Initiating at EW on Seven & i Holdings and Aeon:
Food now generates 60% of general merchandise store
(GMS) sales, ranking GMS alongside convenience
stores (CVS) as defensive stocks. These tend to
outperform TOPIX during economic downturns and to
underperform in recoveries. Our macro team expects
both GDP growth and IP to turn up from a trough in
Jan-Mar 2009, and as expectations for economic
recovery come to the fore, we assume GMS stocks will
underperform the market.
PTs: We peg these to retailer EV/EBITDA averages in
Japan, but also conduct intrinsic value analysis and
cross check downside with P/B. Our PTs are ¥2,550 for
Seven & i (5.7x EV/EBITDA, 1.24x P/B) and ¥950 for
Aeon (7x, 0.9x).
Share price trading ranges – Seven & i: We envisage
the floor (Bear case) at ¥2,100 or 1x BPS, and ceiling
(Bull case) at ¥3,000, in line with intrinsic value. Aeon:
We see the floor at ¥740 (Bear case), in line with intrinsic
value, and the ceiling (Bull case) at ¥1,100, 1x BPS.
Investment themes: (1) Response to graying of the
population, (2) shift from suburban shopping centers to
city center retailers, (3) private brand (PB) strategies. In
each case, we think efficiency rather than scale needs to
be pursued. Seven & i has an advantage here, with the
industry’s top share in convenience store business, a
high-margin format offering easy customer access.

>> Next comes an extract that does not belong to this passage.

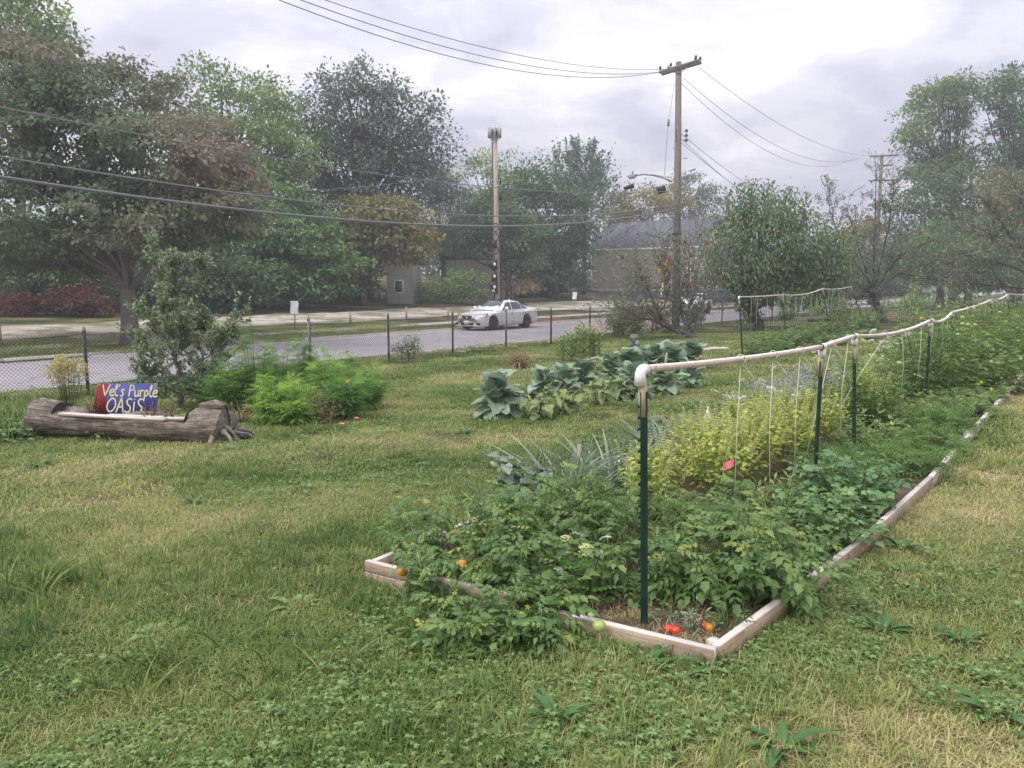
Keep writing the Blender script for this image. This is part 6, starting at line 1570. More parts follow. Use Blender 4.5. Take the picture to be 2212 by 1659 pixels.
for i, (w, t, h, lab) in enumerate(((1.7, 8.4, .38, 'weedy green patch around the third green post'), (1.8, 9.8, .4, 'weedy patch with orange marigolds behind the third post'), (1.5, 10.8, .35, 'weedy patch before the fourth green post'), (1.3, 12.8, .35, 'weedy patch under the far twines'))):
    plant('marigold_plant', lab, 'marigold', gp(w, t, .02), h, .6, 44, 11, TOM_FAR, .12, 'f_weed', 150 + i, group=GW, flowers=(('flower', None, F_YEL if i != 1 else F_ORANGE, .025, 6, 'tip'),))
for i, (w, t, h, lab) in enumerate(((2.95, 4.75, .55, 'feathery dill left of the basil row'), (2.45, 4.55, .58, 'feathery dill behind the front tomatoes'), (3.1, 3.7, .38, 'thin stemmed weed among the left corner tomatoes'), (2.0, 4.2, .5, 'thin feathery weed left of the pink flag'), (1.6, 5.2, .5, 'thin weed behind the pink flag'), (2.75, 3.05, .3, 'grassy weed growing through the front boards'))):
    plant('dill_plant', lab, 'herb', gp(w, t, .02), h, .3, 12, 11, FEATHER if i % 2 else LEAFN, .11 if i % 2 else .10, 'f_weed', 160 + i, group='thin weeds among the tomatoes', up=.8, lo=.25, var=.3)
for i, (w, t, lab) in enumerate(((2.6, 3.0, 'grass growing against the outside of the front boards'), (1.5, 3.3, 'grass blades in the bare front corner of the bed'), (3.0, 3.02, 'grass at the foot of the stacked left boards'))):
    leek(lab, w, t, 16, .16 if i != 1 else .10, 190 + i, .2, 'grass along the bed boards')
# basil in flower
BG = 'flowering basil row'
def basil(label, w, t, h, s, ns, seed):
    g = np.random.default_rng(seed); b = gp(w, t, .02); th_ = thing('basil_plant', label, 'basil', b, BG)
    gs = Geo(); P, D, S, FP, FD, FS = [], [], [], [], [], []
    for i in range(ns):
        a = g.uniform(0, 6.28); r = s * math.sqrt(g.random()); hh = h * g.uniform(.72, 1.0) * (1 - .25 * (r / s) ** 2)
        e = np.array([math.cos(a) * r, math.sin(a) * r, hh]); Q = bez(e * [.25, .25, 0], e * [.6, .6, .55], e, 9); gs.tube(Q, np.linspace(.004, .0015, 9), 4, caps=False)
        for f in g.uniform(.35, .86, 20):
            q = f * 8; p = Q[int(q)] + (Q[min(8, int(q) + 1)] - Q[int(q)]) * (q % 1); la = g.uniform(0, 6.28)
            P.append(p + g.normal(size=3) * .02); D.append([math.cos(la), math.sin(la), g.uniform(-.3, .5)]); S.append(.055 * g.uniform(.6, 1.2))
        for f in np.linspace(.76, 1.03, 9):
            p = Q[-1] + (Q[-1] - Q[-3]) * ((f - 1) * 4)
            for k in range(4):
                la = k * 1.57 + f * 20; FP.append(p); FD.append([math.cos(la), math.sin(la), .35]); FS.append(.02 * (1.35 - .6 * (f - .76) / .27))
    ob('stem', gs.mesh('stem', M['stem_pale']), th_)
    n = len(P); V, F = place(*BASIL, np.array(P), frames(np.array(D), g.normal(size=(n, 3)) * .35 + [0, 0, 1.]), np.array(S))
    ob('foliage', mk_mesh('foliage', V, F, M['f_basil'], np.repeat(np.clip(.35 + .25 * g.normal(size=n), 0, 1), len(BASIL[1]))), th_)
    n = len(FP); V, F = place(*LEAF2, np.array(FP), frames(np.array(FD), np.tile([0, 0, 1.], (n, 1))), np.array(FS))
    ob('flower_spikes', mk_mesh('flower_spikes', V, F, M['f_basil'], np.repeat(np.clip(.8 + .2 * g.normal(size=n), 0, 1), 2)), th_)
    k = np.random.default_rng(seed + 1).choice(n, n // 9, replace=False)
    V, F = place(*LEAF2, np.array(FP)[k] + [0, 0, .004], frames(np.array(FD)[k], np.tile([0, 0, 1.], (len(k), 1))), np.array(FS)[k] * .75)
    ob('white_florets', mk_mesh('white_florets', V, F, M['white_petal'], np.repeat(g.random(len(k)), 2)), th_, kind='stuff')
for i, (w, t, h, s, n, lab) in enumerate(((2.45, 4.95, .62, .30, 36, 'small basil at the left front of the flowering row'), (2.25, 5.75, .64, .32, 40, 'basil at the front of the flowering row'), (2.65, 6.15, .62, .32, 40, 'second basil of the row on its left side'), (2.2, 6.45, .68, .32, 42, 'third basil of the row beside the twines'), (2.6, 6.95, .68, .32, 42, 'fourth basil of the row, left side'),
        (2.15, 7.15, .70, .32, 42, 'fifth basil of the row behind the second post'), (2.5, 7.75, .70, .32, 40, 'sixth basil of the row, farther left'), (2.1, 8.0, .70, .30, 38, 'last basil of the near row by the third post'), (2.2, 10.5, .66, .32, 40, 'separate basil clump before the fourth green post'), (2.35, 11.3, .62, .3, 34, 'separate basil clump behind the other near the fourth post'))):
    basil(lab, w, t, h * 1.14, s * 1.05, n, 170 + i)
# leeks and kale along the left side of the bed
for i, (w, t, n, h, lab) in enumerate(((3.28, 5.0, 44, .56, 'leek clump right beside the grey wooden stake'), (3.15, 5.6, 44, .56, 'leek clump just behind the wooden stake'), (3.2, 6.7, 40, .52, 'leek clump left of the basil row'), (3.15, 8.0, 30, .44, 'leek clump farther along left of the basil'), (2.95, 9.2, 34, .46, 'arching leeks behind the basil row'), (2.85, 10.0, 34, .46, 'arching leeks before the borage'))):
    leek(lab, w, t, n, h, 200 + i)
plant('kale_plant', 'grey curly kale at the left end of the leeks', 'kale', gp(3.5, 4.75, .02), .42, .22, 12, 6, COLL[2], .17, 'f_leek', 207, lo=.3, up=.8)
plant('kale_plant', 'blue green broccoli plant left of the basil by the glass float', 'kale', gp(3.45, 7.5, .02), .42, .35, 12, 6, COLL[1], .15, 'f_leek', 208, lo=.3, up=.6, vbias=-.2)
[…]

Future catalysts: GPM improvement and restructuring
progress at 1H results reporting. We are not anticipating
marked GPM improvement currently, as unit prices are
down but volumes have not yet picked up to
compensate. If specific measures to restructure the
GMS business are laid out (closing unprofitable stores,
more efficient use of sales space), however, we believe
upside share price potential would increase.